The allure of this sort of death is that you are (in the eyes of others) preserved in youthful form, and you get to die knowing your fame has been made brighter and given mystique by its too-soon end. It’s this, or watching your flame fizzle into zilch. Cobain’s suicide note contains these two haunting lines: ‘The candle that burns twice as bright burns half as long,’ and ‘It’s better to burn out than to fade away’. The latter is from a Neil Young song. There’s a telling anecdote in Charles R. Cross’ Cobain biography Heavier than Heaven describing one night before a Nirvana gig when Eddie Van Halen came to meet the band backstage. He was loaded on drugs and hardly making sense and before long he was on the floor, unable to get back up, shouting at everybody. It must have been a harrowing sight to see a man who’d once stood atop the music world looking like this and it made a lasting impression on everybody there. Cobain included. Don’t end up like that!

Cobain must have looked at his idols and saw they were either dead, wrinkled, selling-out making music their younger selves would have been ashamed of, or lying on the floor in front of him close to overdosing. Cobain’s suicide note hardly mentions personal problems, it talks mostly about his inability to find enjoyment in making music anymore. Some have pointed out that the note could have just as easily been Cobain’s resignation from Nirvana, or music in general, as from life. (Although most people pushing this idea tend to use it while making the case that Courtney Love killed Kurt, or at least concocted his killing.)

I’m aware the question most people will ask is, why would anybody want this? Why didn’t Cobain retire, live on royalties, do something, anything else? Is it not absurd to kill yourself to leave a good-looking corpse? You don’t get to look down on the candle-lit vigils, don’t get to watch your own funeral. I idolised Cobain’s death for years — for the majority of years I’ve been alive actually. I wanted the life of the tortured artist, struggling for years as a sort of penance, dying young. Fame is crucial to this formula because it gives wings to a death that would otherwise occur in miserable obscurity. It seems paradoxical but while we might not want to exist we do want to leave behind proof we existed. (The inverse of fame being notoriety — which is much easier to obtain — it’s unsurprising (but no less sickening) that some people choose to self-annihilate with an act — a mass shooting, a murder — that will have them remembered in infamy.)

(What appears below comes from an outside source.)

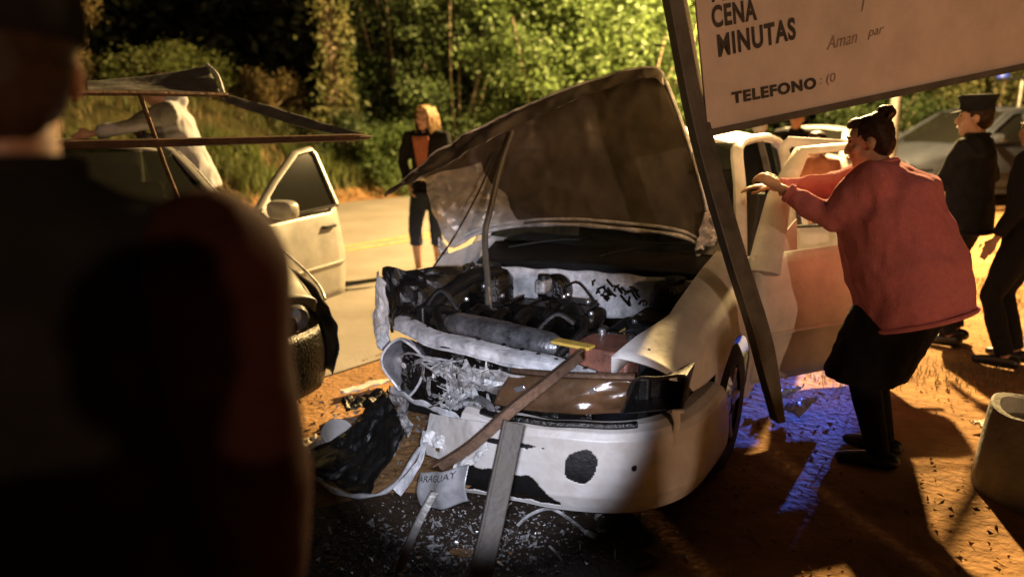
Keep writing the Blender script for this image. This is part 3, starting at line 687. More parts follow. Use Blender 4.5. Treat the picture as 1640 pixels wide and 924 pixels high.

I no longer want to die young and famous and I no longer find romance in The 27 Club or similar myths of self-destruction. At least not most days. But I understand the urge. 27 isn’t arbitrary, despite most members’ deaths being accidental (drugs were the main killer). It’s not an accepted milestone like 18 or 21 but psychologically 27 sits at the threshold between being young and being an adult. You won’t wake up on your 28th birthday feeling like everything is different but the continuum between adolescence and adulthood is a blurry one and 27 provides a common marker for many people.

There’s a podcast somewhere where Russell Brand says he was depressed and uninterested in staying alive most his life but at 27 he decided he would live. Maybe he felt he’d reached the age when if he was going to die he’d die now, and if not he’d choose definitely to live, rather than remaining stuck in a purgatorial state between wanting to live and wanting to die. And so desiring the artist’s death, the rock’n’roll suicide, is about denying adulthood, choosing to live in memory rather than in the world, and about holding onto these romantic images til death, rather than accepting we are to settle into ordinary, unsexy lives of ‘quiet desperation’ as we become slower, less animated versions of ourselves.

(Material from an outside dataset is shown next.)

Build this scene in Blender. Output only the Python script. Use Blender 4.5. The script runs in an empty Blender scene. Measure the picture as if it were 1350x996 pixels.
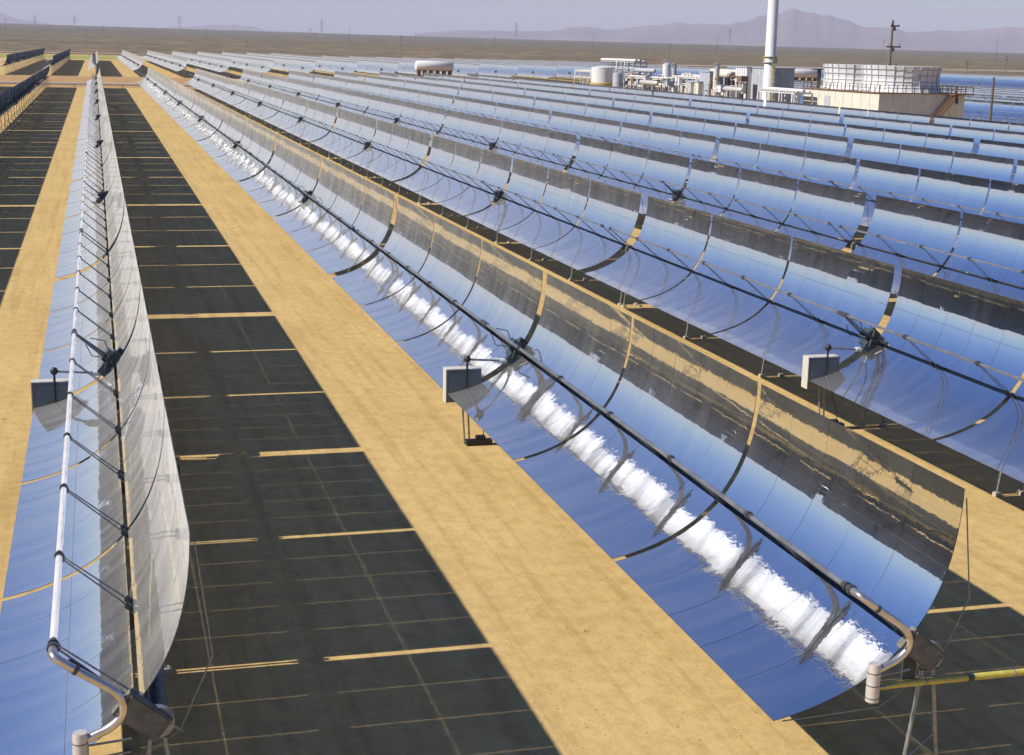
import bpy, math, random
from math import sin, cos, tan, atan2, sqrt, pi, radians, exp
from mathutils import Vector, Matrix
random.seed(7)
scn = bpy.context.scene
COL = scn.collection

# ------------------------------------------------------------------ camera
PW, PH = 1350.0, 996.0
FPX = 1979.0
CAMP = Vector((-12.9217, -21.1783, 12.6473))
YAW, PITCH, ROLL = 0.270293, 0.215259, 0.0231967
TAU = 0.697823          # elevation of the optic axis of the troughs = elevation of the sun
_f = Vector((sin(YAW)*cos(PITCH), cos(YAW)*cos(PITCH), -sin(PITCH)))
_r = Vector((cos(YAW), -sin(YAW), 0)); _u = _r.cross(_f)
RV = _r*cos(ROLL) + _u*sin(ROLL); UV = -_r*sin(ROLL) + _u*cos(ROLL)
def ray(px, py): return _f + RV*((px-PW/2)/FPX) - UV*((py-PH/2)/FPX)
def at_x(px, py, X): r = ray(px, py); return CAMP + r*((X-CAMP.x)/r.x)
def at_y(px, py, Y): r = ray(px, py); return CAMP + r*((Y-CAMP.y)/r.y)
def pix(p):
    v = Vector(p)-CAMP; z = v.dot(_f)
    if z < 1: return None
    return (PW/2+FPX*v.dot(RV)/z, PH/2-FPX*v.dot(UV)/z)
cam = bpy.data.cameras.new('camera'); co = bpy.data.objects.new('camera', cam); COL.objects.link(co)
M = Matrix.Identity(4)
for i in range(3):
    M[i][0] = RV[i]; M[i][1] = UV[i]; M[i][2] = -_f[i]; M[i][3] = CAMP[i]
co.matrix_world = M
cam.sensor_width = 36; cam.sensor_fit = 'HORIZONTAL'; cam.lens = FPX/PW*36
cam.clip_start = 0.5; cam.clip_end = 120000
scn.camera = co

# ------------------------------------------------------------------ world and sun
w = bpy.data.worlds.new('World'); scn.world = w; w.use_nodes = True
nt = w.node_tree; nt.nodes.clear()
sky = nt.nodes.new('ShaderNodeTexSky'); sky.sky_type = 'NISHITA'; sky.sun_disc = False
sky.sun_elevation = TAU; sky.sun_rotation = radians(-92); sky.altitude = 600
sky.air_density = 1.15; sky.dust_density = .45; sky.ozone_density = 4.5
bg = nt.nodes.new('ShaderNodeBackground'); bg.inputs[1].default_value = 0.070
out = nt.nodes.new('ShaderNodeOutputWorld')
hs = nt.nodes.new('ShaderNodeHueSaturation'); hs.inputs['Saturation'].default_value = 1.36; hs.inputs['Hue'].default_value = .515
nt.links.new(sky.outputs[0], hs.inputs['Color']); nt.links.new(hs.outputs[0], bg.inputs[0]); nt.links.new(bg.outputs[0], out.inputs[0])
sd = bpy.data.lights.new('sun', 'SUN'); sd.energy = 5.0; sd.angle = radians(0.53); sd.color = (1.0, 0.93, 0.82)
so = bpy.data.objects.new('sun', sd); COL.objects.link(so)
sunv = Vector((-cos(TAU), -0.004, sin(TAU))).normalized()      # towards the sun
so.rotation_euler = sunv.to_track_quat('Z', 'Y').to_euler(); so.location = (-60, 0, 60)
scn.view_settings.view_transform = 'Standard'; scn.view_settings.look = 'None'
scn.view_settings.exposure = 0.50; scn.view_settings.gamma = 1
scn.render.engine = 'CYCLES'
cy = scn.cycles
cy.use_denoising = True; cy.use_adaptive_sampling = True; cy.adaptive_threshold = 0.015
cy.max_bounces = 10; cy.glossy_bounces = 8; cy.diffuse_bounces = 1; cy.transmission_bounces = 4; cy.volume_bounces = 0
cy.caustics_reflective = True; cy.caustics_refractive = False; cy.blur_glossy = 0.12
cy.sample_clamp_indirect = 20.0

# ------------------------------------------------------------------ materials
def mat(name, col, rough=.6, metal=0.0, spec=.5, coat=0.0):
    m = bpy.data.materials.new(name); m.use_nodes = True
    b = m.node_tree.nodes['Principled BSDF']
    b.inputs['Base Color'].default_value = (*col, 1); b.inputs['Roughness'].default_value = rough
    b.inputs['Metallic'].default_value = metal; b.inputs['Specular IOR Level'].default_value = spec
    if coat: b.inputs['Coat Weight'].default_value = coat
    return m
def noisy(name, c1, c2, scale=4.0, rough=.7, metal=0.0, detail=6, bump=0.0, stretch=(1,1,1), contrast=(.35,.65)):
    m = mat(name, c1, rough, metal); t = m.node_tree; n = t.nodes; l = t.links
    tc = n.new('ShaderNodeTexCoord'); mp = n.new('ShaderNodeMapping'); mp.inputs['Scale'].default_value = stretch
    ns = n.new('ShaderNodeTexNoise'); ns.inputs['Scale'].default_value = scale; ns.inputs['Detail'].default_value = detail
    cr = n.new('ShaderNodeValToRGB'); cr.color_ramp.elements[0].position = contrast[0]; cr.color_ramp.elements[1].position = contrast[1]
    cr.color_ramp.elements[0].color = (*c1, 1); cr.color_ramp.elements[1].color = (*c2, 1)
    l.new(tc.outputs['Object'], mp.inputs[0]); l.new(mp.outputs[0], ns.inputs['Vector'])
    l.new(ns.outputs['Fac'], cr.inputs[0]); l.new(cr.outputs[0], n['Principled BSDF'].inputs['Base Color'])
    if bump:
        bp = n.new('ShaderNodeBump'); bp.inputs['Strength'].default_value = 1; bp.inputs['Distance'].default_value = bump
        l.new(ns.outputs['Fac'], bp.inputs['Height']); l.new(bp.outputs[0], n['Principled BSDF'].inputs['Normal'])
    return m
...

Here is something Cobain said, included in the documentary About a Son. ‘I kind of envy people at times who are blissfully happy, and a lot of those people aren’t bothered with complications of knowledge and everything else life has to offer. I know a lot of people who are simpletons you know. They’re very simple that they can enjoy their lives and be totally happy and secure with just watching sports on television and having a beer once in a while. So… and I’ve always felt too complicated so I kind of envy those people. I’m not saying that I’m smarter than most people. It’s just, I’m too sensitive. I wish sometimes I could just enjoy the simple things in life you know. And just forget about everything else’. (This is there in ‘All Apologies’ when he sings, ‘I wish I was like you, easily amused’.) People who feel the same recognise it in Nirvana’s music straight away, unconsciously. His problems weren’t greed or indulgence, you can hear people sing about those on the radio every day, his problems were too much empathy, too sensitive, expecting too much from the world. (He signs the suicide note, ‘Peace, love, empathy. Kurt Cobain.’)

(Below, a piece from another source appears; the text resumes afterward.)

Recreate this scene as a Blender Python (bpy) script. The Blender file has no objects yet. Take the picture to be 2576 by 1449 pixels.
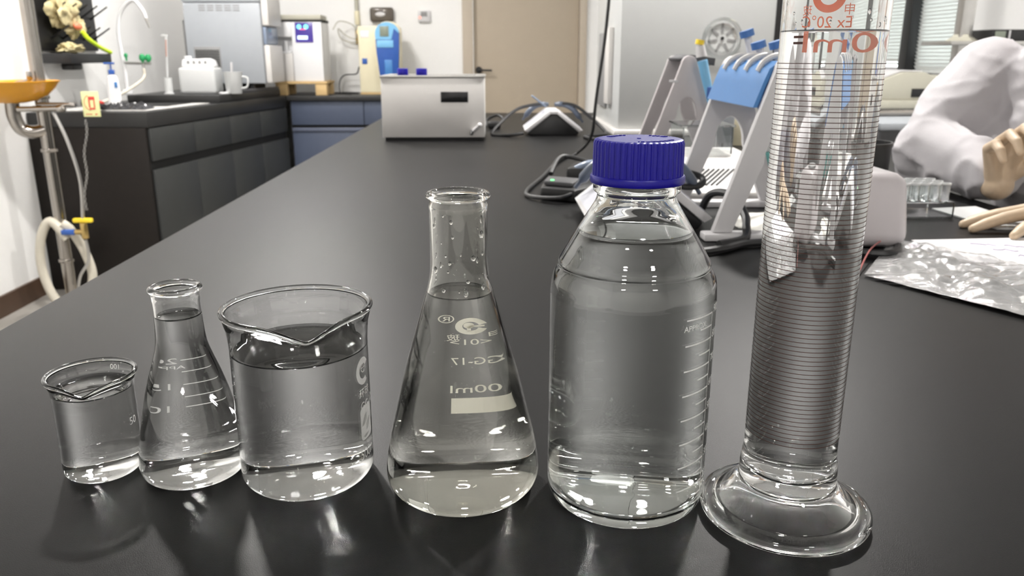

And so the main allure of dying young and famous is that you get to be remembered and revered as a thing without having to actually do the whole living part of it. It is wrapped up in the desire to minimize life down into an outline, a Wikipedia entry, ticking off life’s contents like a checklist, rather than something you have to get through day in day out. To want that you’d have to think of life as never good enough, always painful, and have no doubts that it will stay that way.

I was going to suffer these sorts of thoughts and desires regardless of Nirvana, but they were what I associated them with. Our beliefs are never only abstract, they’re tied to people, events, places etc. and to change our beliefs we must severe ourselves from these things. That is why we find it so hard to let go of our beliefs, because they take parts of us with them when they go.

This isn’t an essay about recovering from mental illness; I’ve not recovered, I’m still figuring it out. But I’ve recovered from a lot of unhealthy ways of thinking. Which is big, and hardly talked about: how can you ever escape your demons if you’re still inhabiting the headspace they put you in? I’ll never have the fame or money that Cobain had, or the artistic credibility. But I can have a life, I can choose to, which he didn’t, thinking he couldn’t. Part of recovery is deciding that that is better.